CUNA CEO Jim Nussle said in a statement, "We greatly appreciate that throughout his time as director, Richard Cordray on multiple occasions publicly recognized the exceptional work of credit unions in protecting consumers. CUNA looks forward to a new era at the CFPB that will hopefully reconcile this recognition that credit unions are the pro-consumer protection financial institutions, with rules that reflect that sentiment. Moving forward, CUNA urges the CFPB’s new leadership to address the problems that pending and final rules have caused credit unions and their 110 million members, and move towards a new approach that recognizes the exceptional consumer protections credit unions provide, while continuing to address abusers of consumers." 
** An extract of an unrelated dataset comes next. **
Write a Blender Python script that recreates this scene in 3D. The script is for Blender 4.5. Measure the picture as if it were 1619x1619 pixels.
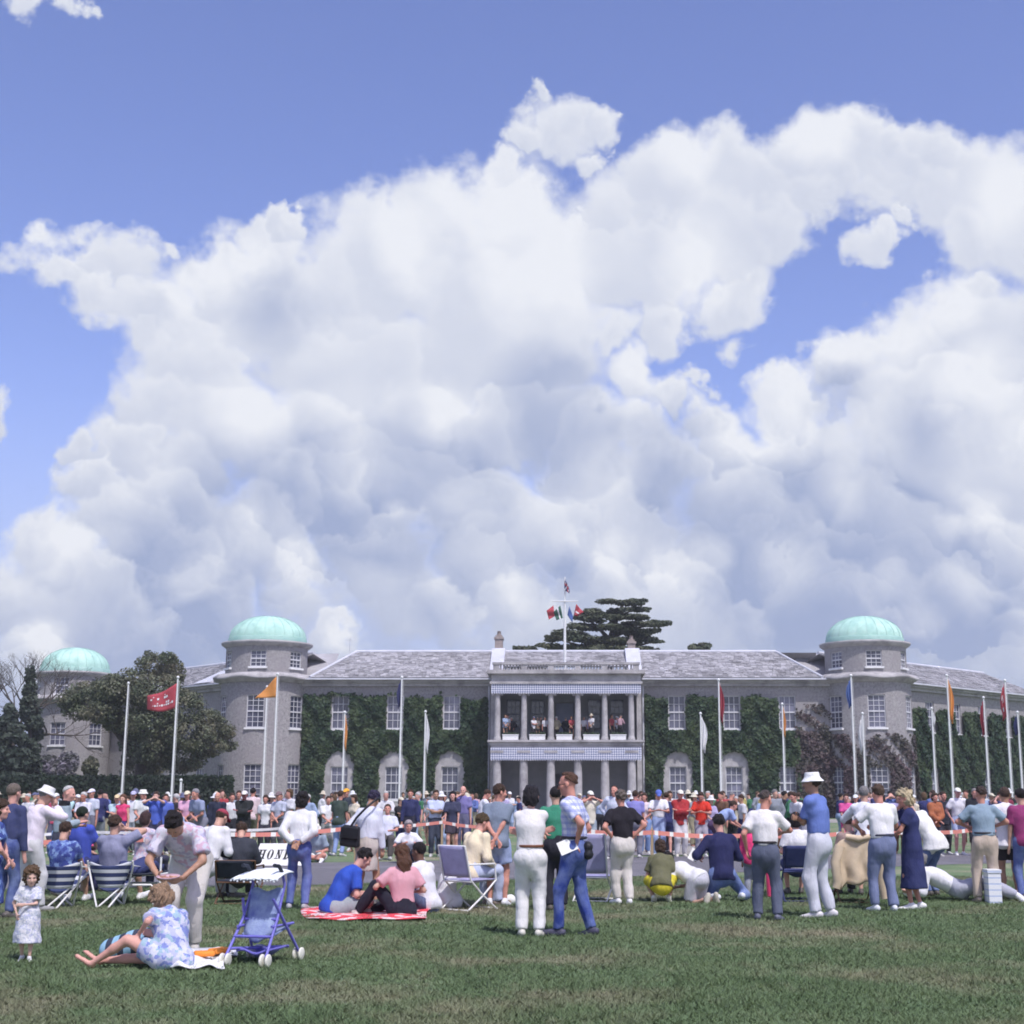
import bpy, bmesh, math, random
import numpy as np
from mathutils import Vector, Matrix
R = math.radians
random.seed(7)
rng = np.random.default_rng(7)
for _o in list(bpy.data.objects):
    bpy.data.objects.remove(_o)
scene = bpy.context.scene
col = scene.collection

# ------------------------------------------------------------------ camera
FPX, CX, CY, HY, EYE = 2200.0, 895.0, 809.5, 1258.0, 1.5     # lens in photo pixels, optical centre, horizon, eye height
PITCH = math.atan((HY - CY) / FPX)
SP, CP = math.sin(PITCH), math.cos(PITCH)
cd = bpy.data.cameras.new('camera')
cam = bpy.data.objects.new('camera', cd)
col.objects.link(cam)
cam.location = (0, 0, EYE)
cam.rotation_euler = (R(90) + PITCH, 0, 0)
cd.sensor_width = 36.0
cd.lens = 36.0 * FPX / 1619.0
cd.shift_x = -(CX - 809.5) / 1619.0
cd.clip_start, cd.clip_end = 0.1, 6000
scene.camera = cam

def ray(px, py):
    v = (CY - py) / FPX
    return Vector(((px - CX) / FPX, CP - v * SP, SP + v * CP))
def at(px, py, Y):                       # point seen at that photo pixel, at distance Y
    d = ray(px, py); t = Y / d.y
    return Vector((d.x * t, Y, EYE + d.z * t))
def gnd(px, py, z=0.0):                  # point of the ground seen at that photo pixel
    d = ray(px, py); t = (z - EYE) / d.z
    return Vector((d.x * t, d.y * t, z))

# ------------------------------------------------------------------ sun, sky, exposure
SUN_EL, SUN_AZ = R(58), R(150)           # azimuth clockwise from +Y: behind the camera, to the right
sd = bpy.data.lights.new('sun', 'SUN')
sd.energy, sd.angle, sd.color = 3.1, R(0.6), (1.0, 0.965, 0.93)
sun = bpy.data.objects.new('sun', sd)
col.objects.link(sun)
SUNV = Vector((math.cos(SUN_EL) * math.sin(SUN_AZ), math.cos(SUN_EL) * math.cos(SUN_AZ), math.sin(SUN_EL)))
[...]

Former NCUA Chairman Dennis Dollar termed Cordray an "activist regulator" who "seldom found a proposed rule he didn’t like."

"Any replacement in a Trump administration will be more balanced from a business perspective and will, hopefully, actually try to find a workable approach that both protects consumers and does not adversely impact their marketplace choices by unnecessary restrictions on the financial institutions that offer them the products and alternatives they often seek," said the Dollar Associates principal. "There is a chance that, without Cordray’s activism, there could be a reasonable discussion about replacing a single administrator with a three- or five-member board to provide some diversity of thought into the rulemaking process at CFPB. That would be an excellent outcome. Cordray’s personality, activist nature and unwillingness to consider exemptions for smaller institutions have been a barrier to serious discussion of a restructured CFPB because, just as he had his many detractors, he also had many supporters in the consumer protection arena. Extreme positions, both pro consumer and pro business, do not result in good policy. There must be a balance, and Cordray did not – in my view – seek the balance as much as he sought to placate the hard extreme on the consumer protection side.”

But not everyone agrees.

Nick Bourke, director of The Pew Charitable Trusts’ consumer finance project, said, "The CFPB under Richard Cordray’s leadership implemented several important consumer protections, including new regulations that target the worst harms of short-term payday loans. Director Cordray and the bureau spent several years gathering input, and they clearly listened to the stakeholders who commented.  If state lawmakers do their part to curtail 400% APR payday installment loans, and if federal regulators enable banks and credit unions to offer better credit alternatives, the CFPB payday loan rule will be a major step toward a safer, more affordable small-dollar loan market for consumers nationwide.”

Current Ohio Gov. John Kasich is barred by term limits to run for the state’s highest office again in 2018. Cordray was elected to the Ohio House of Representatives in 1990, but lost his re-election bid in 1992 following a redistricting.  In 1993, he was named as the first Solicitor General of Ohio, and later ran unsuccessfully for Ohio Attorney General in 1998 and the U.S. Senate in 2002. He was elected Franklin County treasurer in 2002 and re-elected in 2004 before being elected Ohio State Treasurer in 2006. He again lost his bid for re-election in 2010, before being named as director of the CFPB in 2012.